The Japanese Double-Apology Rule for Office Screw-Ups
Messed up at work in Japan? Apparently, apologizing once is the "second-rate" way to do it.
The Three Tiers of Saying Sorry
So I read this article by a psychologist, Naito Yoshihito, that broke down the art of the apology here, and it’s kind of brilliant. It categorizes people into three levels based on how they say sorry after ticking off someone important, like a boss or a client.
Third-rate people just... don't. They pretend it never happened and hope everyone forgets. We all know one of these. 😬
Second-rate people apologize once, right after the mistake. But if you bring it up later, they get defensive. You can almost hear them thinking, "Dude, I already said sorry, are you ever going to let it go?"
But the first-rate person? They do something different.
The 'First-Rate' Double Apology
The truly pro move is to apologize at least twice. You give the immediate, sincere apology when the mistake happens, of course. But then — and this is the key part — you apologize *again* the next time you see them, even if it's weeks or months later.
Just a quick, "By the way, I am truly sorry for the trouble I caused back then." My foreign soul cringes at the thought of reminding my boss of my past failures, but the logic is that it shows you're sincere and haven't forgotten the gravity of your screw-up. It builds trust.
It’s the difference between saying sorry and showing you're sorry.
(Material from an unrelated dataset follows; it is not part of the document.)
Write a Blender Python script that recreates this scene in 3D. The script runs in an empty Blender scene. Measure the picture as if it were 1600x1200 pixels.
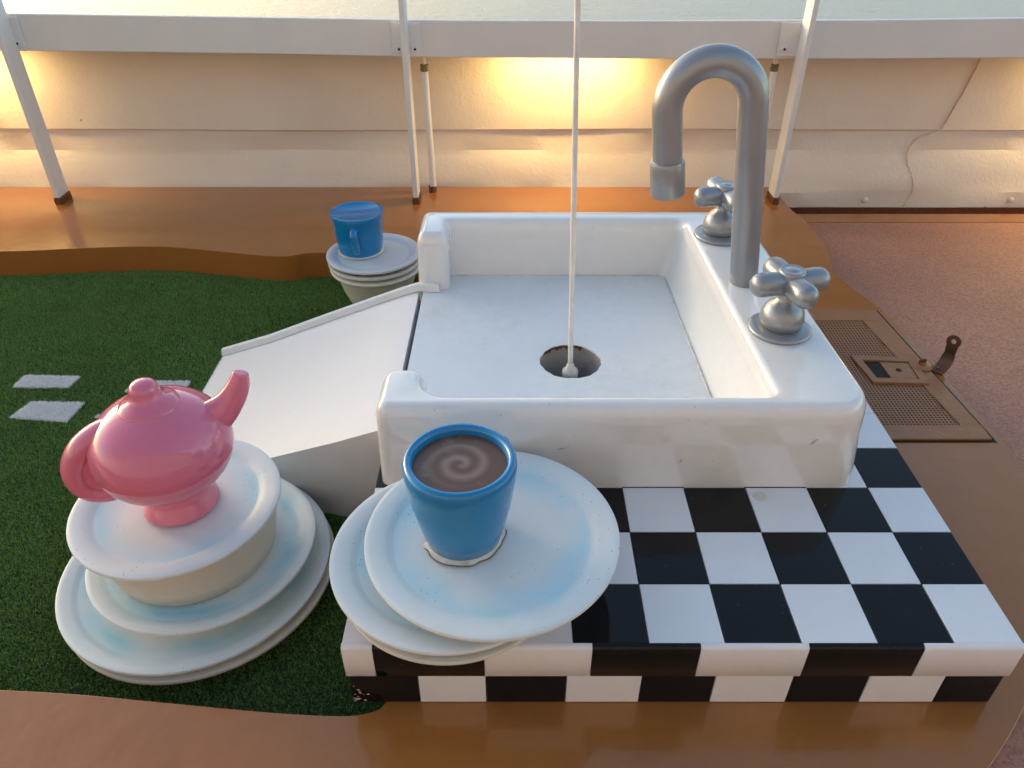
import bpy, bmesh, math, random
import numpy as np
from mathutils import Vector, Matrix
R = math.radians
rnd = random.Random(7)
sc = bpy.context.scene
COL = sc.collection

# ------------------------------------------------------------------ camera, sky, sun, exposure
cam_d = bpy.data.cameras.new('camera'); cam = bpy.data.objects.new('camera', cam_d); COL.objects.link(cam)
cam_d.sensor_width = 36.0; cam_d.lens = 36.0 * 1181 / 1600
cam_d.clip_start = 0.05; cam_d.clip_end = 20000
cam.location = (0, 0, 1.46)
cam.rotation_euler = (R(90) - math.atan(0.703), 0, 0)
sc.camera = cam

SUN_EL, SUN_ROT = 10.0, -52.0          # low sun beyond the bulwark, a little to the left
w = bpy.data.worlds.new('World'); sc.world = w; w.use_nodes = True
nt = w.node_tree; bg = nt.nodes['Background']
sky = nt.nodes.new('ShaderNodeTexSky'); sky.sky_type = 'NISHITA'; sky.sun_disc = False
sky.sun_elevation = R(SUN_EL); sky.sun_rotation = R(SUN_ROT)
sky.air_density = 1.0; sky.dust_density = 1.5; sky.ozone_density = 0.8
nt.links.new(sky.outputs[0], bg.inputs[0]); bg.inputs[1].default_value = 0.15
sl = bpy.data.lights.new('sun', 'SUN'); sl.energy = 0.22; sl.angle = R(14); sl.color = (1.0, 0.86, 0.68)
so = bpy.data.objects.new('sun', sl); COL.objects.link(so)
# lamp direction: sky rotation 0 is +Y, positive turns towards +X
a = R(SUN_ROT); e = R(SUN_EL)
to_sun = Vector((math.sin(a) * math.cos(e), math.cos(a) * math.cos(e), math.sin(e)))
so.rotation_euler = to_sun.to_track_quat('Z', 'Y').to_euler()
so.location = to_sun * 50
vs = sc.view_settings; vs.view_transform = 'Standard'; vs.look = 'None'; vs.gamma = 1.0; vs.exposure = 1.55
try: vs.use_curve_mapping = False
except Exception: pass
sc.cycles.max_bounces = 10; sc.cycles.diffuse_bounces = 5; sc.cycles.glossy_bounces = 5
sc.cycles.sample_clamp_indirect = 6.0; sc.cycles.use_denoising = True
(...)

And it turns out there’s actual science behind why this works so well.
Why Your Brain Believes It More
Psychologists call it the "illusion of truth effect." Our brains are wired to believe something is more true the more we hear it. Hearing "I'm sorry" once might feel like they're just saying it. But hearing it a second time, on a different day, makes the apology feel more genuine.
Researchers at McMaster University and the University of California found the same thing. In one study, people rated a statement as significantly more true after hearing it twice (60% believed it) versus just once (44%).
So when you apologize again, your boss's brain registers it as, "Wow, they must *really* mean it." It’s a simple trick, but it can be the difference between them letting it go and quietly holding a grudge forever.
Also a pretty good way to judge the character of people around you, I suppose.